Triangulating curriculum design

The only useful thing I ever learned about curriculum design was at a staff development day while in Mongolia. Thankfully the presenter spoke in English and it was translated for the Mongolian staff. I say, “thankfully”, because this (a) reduced my overall cognitive load, and (b) meant I could process the material twice.

Anyway, the big take-away I had was designing your courses backwards, and triangulating three things:

  1. Goals
  2. Methods
  3. Assessments

Goals are what you think your students should know/be able to do, at the end of the course. It’s the point B you’re trying to get them to. Working out your point B (and, for any possible course that has real or implicit prerequisites, the point A they start from), is essential because you can’t get students where you want them to end up if you don’t know what that is.

Then you need to work out appropriate methods to get to those goals. It’s no good saying you want to get to B, if you teach via a method that leads to C. For example, if your goal is grammatical analysis abilities of Greek in English, then teaching communicatively in Greek only will not get you there. And, vice versa, if your goal is an oral ability in Greek, then written translation exercises will not get you there. And so on.

Then you need to design assessments that will test whether you got to those goals. In effect, you are testing (a) did the student(s) reach your goals, (b) did your teaching get them there? That is, assessment assesses both students and teaching. It’s important to get this right because (i) if your assessments don’t actually assess your goals, you have no idea whether you reached them, and (ii) how you assess inevitable influences what students do.

That first issue is part of what I was driving at with the NT translation post – does translation function as a useful assessment for most NT Greek courses’ goals? No. It would be perfect if the class’s goal were translation though, say, a class in translation!

That second issue is also incredibly vital, especially where a lot of student “time” is directed by the students. What a teacher does in 2, 3 contact hours constitutes one part of the teaching method, but students will inevitably shape their own practices around how they will be assessed. So if you have, say, communicative methods in 3 hours of teacher-led interaction, but the class is tested on translation and vocab tests, guess what students will spend their time doing? That’s right, prepping for translation and rote-learning vocab.
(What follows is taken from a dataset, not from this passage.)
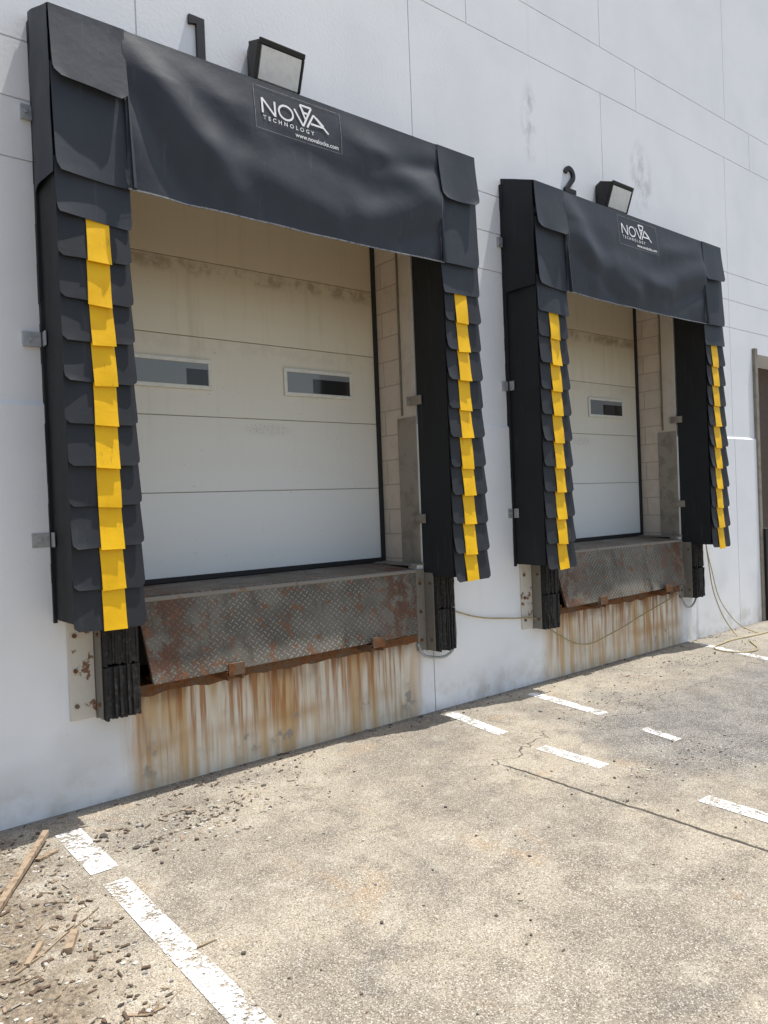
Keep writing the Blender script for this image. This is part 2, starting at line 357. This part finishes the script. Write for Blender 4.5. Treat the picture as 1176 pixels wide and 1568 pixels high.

Which is why you need to triangulate all three of these things, to make them line up perfectly. And, because that’s going to fail, to do it iteratively. That is, to get to the end of a course of teaching, and evaluate as a teacher whether you reached your goals, and why it is you failed: were the methods wrong? did the assessments do what they were meant to? Did the assessments corrupt your methods and mislead your students? Were there other factors? How to fix these?

(Of course, I have zero control over all three of these factor in almost all my current variety of roles, so don’t blame me!)